Nada más abrir la puerta, los niños corren hacia nosotros. Antes de que me dé tiempo a quitarle el abrigo, la bufanda y el gorro, el niño se ve asediado por sus compañeros, que lo riegan de besos y abrazos. «Lo quieren mucho», me cuenta Patricia, la profesora.

Es una estampa única. Y ellos ni siquiera saben. No saben que está operado del corazón, no saben que las apneas le impiden dormir bien por la noche y que posiblemente haya que operarle en breve de vegetaciones. Ellos solo saben que es Chico. El único que aún no camina, el único que lleva gafas, el único que se arrastra por la clase como un ninja en una operación secreta. Ni siquiera les mueve la compasión o la solidaridad, que son inventos de adultos para sentirnos mejores personas. Lo único que saben es que el niño es todo sensibilidad, que agradece sus caricias con una eterna sonrisa y que él también se los come a ellos con besos y abrazos.

Hay un grupo reducido (niños y niñas) especialmente cuidadoso con él. Están siempre pendientes, a sabiendas de que Chico se mueve por unos parámetros diferentes. Son los guardianes de mi hijo. Se encargan de integrarlo en sus juegos y aceptan con resignación que el niño les tire del pelo. Él lo hace con una sonrisa, pero me consta que duele.
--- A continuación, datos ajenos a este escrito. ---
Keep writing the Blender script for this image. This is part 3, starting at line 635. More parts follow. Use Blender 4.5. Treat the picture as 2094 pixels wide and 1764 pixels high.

Los guardianes de mi hijo algún día crecerán, estudiarán carrera o montarán negocios, se casarán y tendrán hijos (o no), serán unos santos o unos malvados, tratarán --en definitiva-- de sobrevivir en una jungla donde solo los más fuertes salen adelante. Se olvidarán de la guardería y de ese hermoso niño rubio con ojos azules que vino al mundo con el síndrome de Down.

Pero mientras llega ese día, seguirán abalanzándose a la entrada para recibir a mi hijo, para darle besos y caricias, para protegerle.

Fuera de la clase llueve y hace mucho frío, pero dentro los guardianes de mi hijo se encargan cada mañana de que brille el sol.